Nonrelativistic parallel shocks in unmagnetized and weakly magnetized plasmas

TL;DR

This study uses 2D3V particle-in-cell simulations to analyze non-relativistic shocks in unmagnetized and weakly magnetized plasmas, revealing the role of electron dynamics and magnetic fields in shock formation.

Contribution

It provides new insights into shock formation mechanisms and electron-ion behavior in non-relativistic plasma collisions relevant to supernova remnants.

Findings

Shock formation is more efficient with a large-scale magnetic field.

Electron distributions downstream are generally isotropic.
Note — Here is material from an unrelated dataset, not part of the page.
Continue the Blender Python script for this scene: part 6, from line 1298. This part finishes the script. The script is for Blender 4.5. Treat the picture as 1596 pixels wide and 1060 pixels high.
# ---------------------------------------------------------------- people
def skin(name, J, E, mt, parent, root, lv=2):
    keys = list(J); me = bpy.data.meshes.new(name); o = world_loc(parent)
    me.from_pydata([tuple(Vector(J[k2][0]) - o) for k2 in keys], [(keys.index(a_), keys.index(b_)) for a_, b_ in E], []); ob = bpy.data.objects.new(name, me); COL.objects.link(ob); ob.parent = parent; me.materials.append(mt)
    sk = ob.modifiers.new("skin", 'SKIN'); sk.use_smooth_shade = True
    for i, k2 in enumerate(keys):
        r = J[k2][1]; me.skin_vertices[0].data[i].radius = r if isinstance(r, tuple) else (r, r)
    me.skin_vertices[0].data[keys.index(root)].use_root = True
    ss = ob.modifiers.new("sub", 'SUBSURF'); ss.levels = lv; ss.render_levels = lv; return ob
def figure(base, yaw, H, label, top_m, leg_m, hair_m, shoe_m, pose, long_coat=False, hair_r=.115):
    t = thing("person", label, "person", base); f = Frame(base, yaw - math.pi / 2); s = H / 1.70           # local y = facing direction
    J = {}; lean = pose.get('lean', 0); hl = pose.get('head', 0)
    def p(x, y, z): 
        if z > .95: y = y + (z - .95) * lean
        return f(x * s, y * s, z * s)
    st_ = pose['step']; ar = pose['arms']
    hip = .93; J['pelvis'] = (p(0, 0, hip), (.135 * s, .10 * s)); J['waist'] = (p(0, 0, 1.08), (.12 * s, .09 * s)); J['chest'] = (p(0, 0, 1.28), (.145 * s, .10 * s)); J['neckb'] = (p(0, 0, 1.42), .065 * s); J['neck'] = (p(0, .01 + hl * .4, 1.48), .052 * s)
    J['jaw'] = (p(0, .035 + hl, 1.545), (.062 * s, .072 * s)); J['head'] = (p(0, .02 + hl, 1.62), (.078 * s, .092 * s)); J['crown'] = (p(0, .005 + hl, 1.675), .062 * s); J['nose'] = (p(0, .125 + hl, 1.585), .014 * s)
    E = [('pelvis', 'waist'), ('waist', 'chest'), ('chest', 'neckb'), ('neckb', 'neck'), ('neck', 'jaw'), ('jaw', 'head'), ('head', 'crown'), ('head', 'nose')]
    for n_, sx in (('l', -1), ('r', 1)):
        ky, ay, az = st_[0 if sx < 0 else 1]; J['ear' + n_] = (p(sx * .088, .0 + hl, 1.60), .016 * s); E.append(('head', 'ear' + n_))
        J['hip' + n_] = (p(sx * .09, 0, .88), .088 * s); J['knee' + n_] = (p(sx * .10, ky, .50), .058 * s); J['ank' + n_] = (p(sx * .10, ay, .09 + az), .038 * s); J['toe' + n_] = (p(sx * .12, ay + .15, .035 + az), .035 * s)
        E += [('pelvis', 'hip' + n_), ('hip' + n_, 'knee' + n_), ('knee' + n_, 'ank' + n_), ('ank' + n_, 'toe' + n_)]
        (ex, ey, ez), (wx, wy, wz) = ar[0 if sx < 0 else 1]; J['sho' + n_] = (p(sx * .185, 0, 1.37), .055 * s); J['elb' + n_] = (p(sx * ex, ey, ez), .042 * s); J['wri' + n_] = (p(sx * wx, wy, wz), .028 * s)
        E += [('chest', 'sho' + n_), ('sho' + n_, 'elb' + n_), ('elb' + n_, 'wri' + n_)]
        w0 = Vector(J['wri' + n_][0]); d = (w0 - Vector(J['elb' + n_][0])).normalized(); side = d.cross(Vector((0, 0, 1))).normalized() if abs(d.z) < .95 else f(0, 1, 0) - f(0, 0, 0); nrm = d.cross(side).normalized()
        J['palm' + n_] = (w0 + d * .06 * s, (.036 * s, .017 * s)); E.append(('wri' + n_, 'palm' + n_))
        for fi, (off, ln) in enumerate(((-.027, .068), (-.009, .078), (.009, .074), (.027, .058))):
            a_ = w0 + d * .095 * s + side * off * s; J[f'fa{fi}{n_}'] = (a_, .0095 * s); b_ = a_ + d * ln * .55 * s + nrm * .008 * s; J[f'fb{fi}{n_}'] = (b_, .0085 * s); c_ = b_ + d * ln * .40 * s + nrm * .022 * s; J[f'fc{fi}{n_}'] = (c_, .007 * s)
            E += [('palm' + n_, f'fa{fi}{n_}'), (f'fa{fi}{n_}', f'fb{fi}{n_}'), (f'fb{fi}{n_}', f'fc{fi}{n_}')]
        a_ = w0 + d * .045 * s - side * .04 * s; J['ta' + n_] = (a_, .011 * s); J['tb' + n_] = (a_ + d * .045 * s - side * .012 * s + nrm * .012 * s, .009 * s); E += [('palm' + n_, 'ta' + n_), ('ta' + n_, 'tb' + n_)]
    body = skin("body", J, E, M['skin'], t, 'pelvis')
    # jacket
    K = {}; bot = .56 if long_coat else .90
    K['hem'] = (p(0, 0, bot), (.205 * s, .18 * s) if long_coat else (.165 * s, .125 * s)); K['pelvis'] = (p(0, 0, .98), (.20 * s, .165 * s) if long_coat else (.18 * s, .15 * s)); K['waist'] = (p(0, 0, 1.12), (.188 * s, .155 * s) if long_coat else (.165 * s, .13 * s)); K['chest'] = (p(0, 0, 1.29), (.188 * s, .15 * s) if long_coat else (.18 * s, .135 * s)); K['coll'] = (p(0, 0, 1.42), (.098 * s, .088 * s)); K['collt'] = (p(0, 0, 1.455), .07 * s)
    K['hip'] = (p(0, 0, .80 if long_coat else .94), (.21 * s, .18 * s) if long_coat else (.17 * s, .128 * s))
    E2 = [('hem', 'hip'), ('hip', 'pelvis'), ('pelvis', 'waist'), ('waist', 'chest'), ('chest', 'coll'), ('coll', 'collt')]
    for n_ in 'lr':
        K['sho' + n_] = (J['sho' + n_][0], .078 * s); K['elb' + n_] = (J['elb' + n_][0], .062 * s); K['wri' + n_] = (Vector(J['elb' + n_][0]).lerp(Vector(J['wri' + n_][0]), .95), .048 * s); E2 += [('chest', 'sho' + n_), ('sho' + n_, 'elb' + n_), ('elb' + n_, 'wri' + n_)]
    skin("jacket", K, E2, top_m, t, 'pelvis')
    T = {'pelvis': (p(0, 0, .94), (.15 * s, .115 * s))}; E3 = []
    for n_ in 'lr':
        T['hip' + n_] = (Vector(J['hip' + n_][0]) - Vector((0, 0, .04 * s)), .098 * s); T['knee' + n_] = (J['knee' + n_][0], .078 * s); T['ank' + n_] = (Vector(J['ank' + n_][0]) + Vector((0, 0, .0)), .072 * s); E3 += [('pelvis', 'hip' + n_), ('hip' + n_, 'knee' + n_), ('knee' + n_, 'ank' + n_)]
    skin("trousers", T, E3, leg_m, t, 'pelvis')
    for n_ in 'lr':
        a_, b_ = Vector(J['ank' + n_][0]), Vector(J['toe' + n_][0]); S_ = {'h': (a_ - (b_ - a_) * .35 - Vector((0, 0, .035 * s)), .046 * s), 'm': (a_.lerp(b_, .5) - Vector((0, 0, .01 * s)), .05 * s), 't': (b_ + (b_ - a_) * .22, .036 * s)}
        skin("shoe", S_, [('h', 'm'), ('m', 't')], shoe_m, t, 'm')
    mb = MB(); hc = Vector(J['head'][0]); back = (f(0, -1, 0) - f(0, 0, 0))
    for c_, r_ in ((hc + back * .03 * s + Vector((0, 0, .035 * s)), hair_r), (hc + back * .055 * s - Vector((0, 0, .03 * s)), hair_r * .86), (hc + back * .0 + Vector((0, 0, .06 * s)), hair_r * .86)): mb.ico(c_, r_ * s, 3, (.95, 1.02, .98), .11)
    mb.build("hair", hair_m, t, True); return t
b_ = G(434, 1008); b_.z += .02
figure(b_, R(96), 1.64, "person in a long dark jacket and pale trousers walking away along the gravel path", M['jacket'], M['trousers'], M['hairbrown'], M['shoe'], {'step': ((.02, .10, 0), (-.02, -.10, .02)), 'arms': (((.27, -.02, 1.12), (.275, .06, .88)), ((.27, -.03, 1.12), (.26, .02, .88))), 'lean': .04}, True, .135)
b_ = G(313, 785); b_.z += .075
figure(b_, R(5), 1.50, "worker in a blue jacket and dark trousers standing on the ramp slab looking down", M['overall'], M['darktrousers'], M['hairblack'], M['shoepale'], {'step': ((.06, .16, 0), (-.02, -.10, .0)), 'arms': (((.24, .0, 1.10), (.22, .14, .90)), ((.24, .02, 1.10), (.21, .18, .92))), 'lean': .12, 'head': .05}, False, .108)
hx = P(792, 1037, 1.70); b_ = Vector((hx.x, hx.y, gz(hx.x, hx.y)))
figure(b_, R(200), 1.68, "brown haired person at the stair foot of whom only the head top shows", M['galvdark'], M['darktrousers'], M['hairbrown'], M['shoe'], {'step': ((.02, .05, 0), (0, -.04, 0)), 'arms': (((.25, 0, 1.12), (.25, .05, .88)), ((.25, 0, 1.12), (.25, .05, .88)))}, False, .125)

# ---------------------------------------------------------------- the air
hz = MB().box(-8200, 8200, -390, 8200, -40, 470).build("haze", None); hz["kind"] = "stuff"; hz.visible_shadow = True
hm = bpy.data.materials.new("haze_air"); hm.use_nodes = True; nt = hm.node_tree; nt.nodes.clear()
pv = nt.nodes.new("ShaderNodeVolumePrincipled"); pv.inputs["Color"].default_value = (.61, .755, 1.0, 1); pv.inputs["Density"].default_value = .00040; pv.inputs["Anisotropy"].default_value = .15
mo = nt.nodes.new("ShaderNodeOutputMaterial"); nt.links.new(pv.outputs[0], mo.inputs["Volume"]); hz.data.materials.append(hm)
No significant pre-acceleration observed in electrons or ions.

Abstract

We present results of 2D3V particle-in-cell simulations of non-relativistic plasma collisions with absent or parallel large-scale magnetic field for parameters applicable to the conditions at young supernova remnants. We study the collision of plasma slabs of different density, leading to two different shocks and a contact discontinuity. Electron dynamics play an important role in the development of the system. While non-relativistic shocks in both unmagnetized and magnetized plasmas can be mediated by Weibel-type instabilities, the efficiency of shock-formation processes is higher when a large-scale magnetic field is present. The electron distributions downstream of the forward and reverse shocks are generally isotropic, whereas that is not always the case for the ions. We do not see any significant evidence of pre-acceleration, neither in the electron population nor in the ion distribution.